■ SET EXERCISE ■
Leave the pictures out and quote every line from the start of the listing to the line with "COL = SC.collection", inclusive.

■ DATASET SECTION ■
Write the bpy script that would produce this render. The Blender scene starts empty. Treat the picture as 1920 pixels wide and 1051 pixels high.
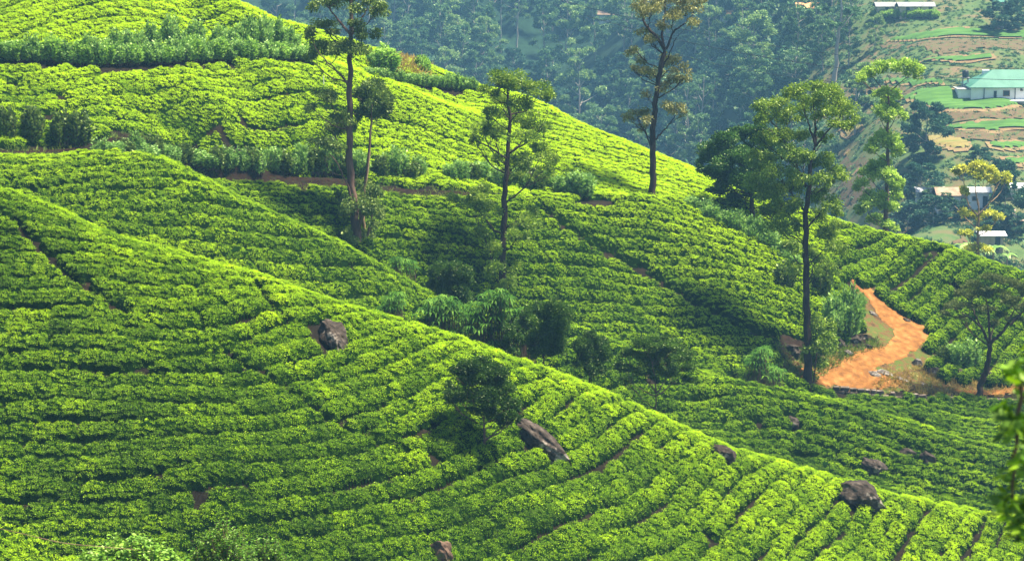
import bpy, math, random
import numpy as np
from mathutils import Vector, Matrix

random.seed(7)
RNG = np.random.default_rng(11)
SC = bpy.context.scene
COL = SC.collection

# ---------------------------------------------------------------- camera
PITCH = math.radians(11.0)
FPX = 4330.0                      # focal length in pixels of the 1920 wide photograph
CAM = np.array([0.0, 0.0, 70.0])
SP, CP = math.sin(PITCH), math.cos(PITCH)
FWD = np.array([0.0, CP, -SP]); UPV = np.array([0.0, SP, CP]); RGT = np.array([1.0, 0.0, 0.0])
cd = bpy.data.cameras.new("camera"); cam = bpy.data.objects.new("camera", cd); COL.objects.link(cam)
cam.location = CAM; cam.rotation_euler = (math.pi / 2 - PITCH, 0, 0)
cd.sensor_width = 36.0; cd.lens = FPX * 36.0 / 1920.0
cd.clip_start = 0.5; cd.clip_end = 4000
cd.dof.use_dof = True; cd.dof.focus_distance = 150.0; cd.dof.aperture_fstop = 2.8
SC.camera = cam

# ---------------------------------------------------------------- sky, sun, exposure
SUN_EL, SUN_AZ = math.radians(66), math.radians(78)     # azimuth measured from +Y (view direction) towards +X
w = bpy.data.worlds.new("World"); SC.world = w; w.use_nodes = True
nt = w.node_tree; bg = nt.nodes["Background"]
sky = nt.nodes.new("ShaderNodeTexSky"); sky.sky_type = 'NISHITA'; sky.sun_disc = False
sky.sun_elevation = SUN_EL; sky.sun_rotation = SUN_AZ; sky.air_density = 1.2; sky.dust_density = 2.5; sky.altitude = 1500
nt.links.new(sky.outputs[0], bg.inputs[0]); bg.inputs[1].default_value = 0.062
ld = bpy.data.lights.new("sun", 'SUN'); ld.energy = 5.0; ld.angle = math.radians(8.0); ld.color = (1.0, 0.90, 0.69)
lo = bpy.data.objects.new("sun", ld); COL.objects.link(lo)
sd = Vector((math.sin(SUN_AZ) * math.cos(SUN_EL), math.cos(SUN_AZ) * math.cos(SUN_EL), math.sin(SUN_EL)))
lo.rotation_euler = sd.to_track_quat('Z', 'Y').to_euler(); lo.location = (60, 60, 160)
SC.view_settings.view_transform = 'Standard'; SC.view_settings.look = 'None'
SC.view_settings.exposure = 1.6; SC.view_settings.gamma = 1.0
SC.render.engine = 'CYCLES'
cy = SC.cycles
cy.max_bounces = 5; cy.diffuse_bounces = 3; cy.glossy_bounces = 2; cy.transmission_bounces = 3
cy.volume_bounces = 0; cy.transparent_max_bounces = 8; cy.use_denoising = True
cy.sample_clamp_indirect = 4.0

# ---------------------------------------------------------------- helpers: photograph pixel <-> place
def ray(u, v):
    a = (np.asarray(u, float) - 960.0) / FPX; b = (525.5 - np.asarray(v, float)) / FPX
    return FWD + a[..., None] * RGT + b[..., None] * UPV
def P(u, v, d):
    return CAM + ray(u, v) * np.asarray(d, float)[..., None]
def proj(p):
    q = np.asarray(p, float) - CAM
    z = q @ FWD
    return 960.0 + FPX * (q @ RGT) / z, 525.5 - FPX * (q @ UPV) / z, z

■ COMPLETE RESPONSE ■
Write the bpy script that would produce this render. The Blender scene starts empty. Treat the picture as 1920 pixels wide and 1051 pixels high.
import bpy, math, random
import numpy as np
from mathutils import Vector, Matrix

random.seed(7)
RNG = np.random.default_rng(11)
SC = bpy.context.scene
COL = SC.collection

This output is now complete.